10 yr cash bonds vs. bond futures

Discussion in 'Financial Futures' started by newbunch, Apr 16, 2006.

  1. newbunch

    newbunch

    Along the same lines:

    Discovered that changes in yield curve are hurting my performance. After some testing and based on how yield curves affect my models, I find that, when rates are below 6%, I am generally long bonds when the yield curve is steep and short when it is flat. Furthermore, when I am long the yield curve tends to flatten and steepen when I am short. Therefore, I am hurt on both sides since a 6.5 yr bond declines relative to a 10 yr when I am long (the yield curve flattens, thus shorter term rates rise relative to longer rates and prices drop relative to longer term bond prices) and rises when I am short (the yield curve steepens, thus shorter term rates drop relative to longer term rates and prices rise relative to longer term bond prices).

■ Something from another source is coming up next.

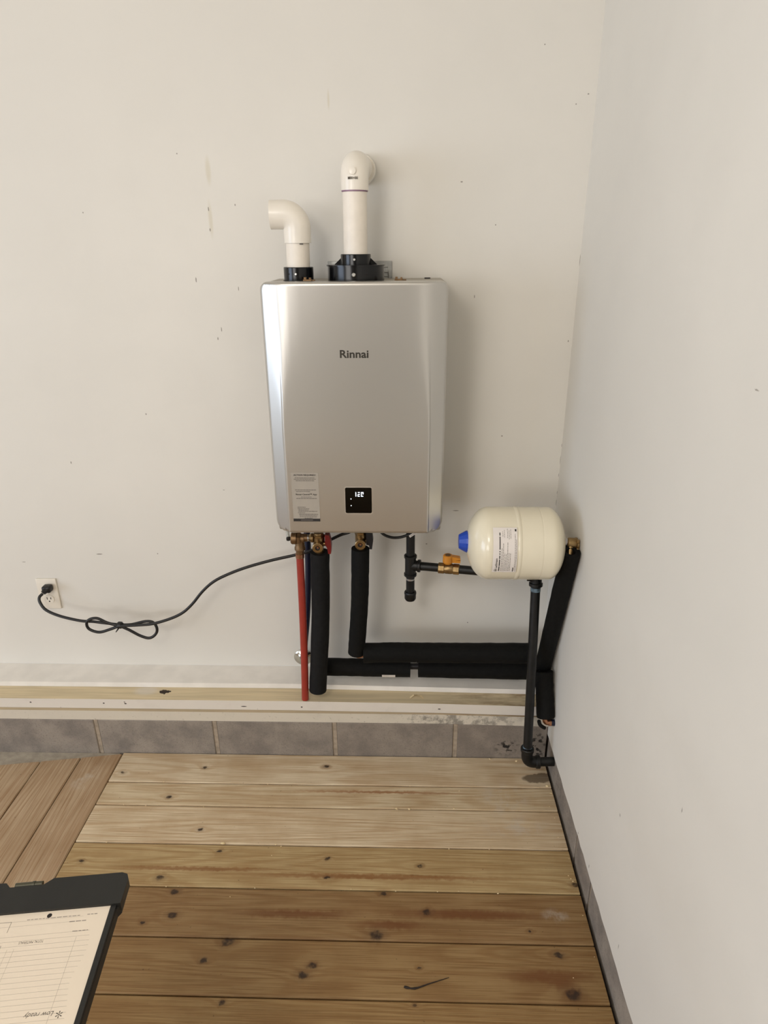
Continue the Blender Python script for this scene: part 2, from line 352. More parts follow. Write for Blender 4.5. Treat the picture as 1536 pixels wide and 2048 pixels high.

Therefore, I have added 30 year bond futures trading. The 30yr bond acts like a 15 year bond when rates are below 6%. Instead of just trading 10 year bond futures and adding more of them to make up for the lower duration of 6.5 yr bonds versus the 10 yr bond, I now trade a ratio of 10 year bond futures (6.5 year bond) and 30 year bond futures (15 years) to get to a 10 yr bond equivalent and eliminate the yield curve changes.

    Does this make sense? Any errors in my thinking? Anybody know what the yield curve change's affect on different duration bond prices is called?

    Thanks for the help
     
    #11     Jun 15, 2006
  2. heu094

    heu094


    How do you compare holding & rolling futures contracts and holding cash bonds in terms of long term returns?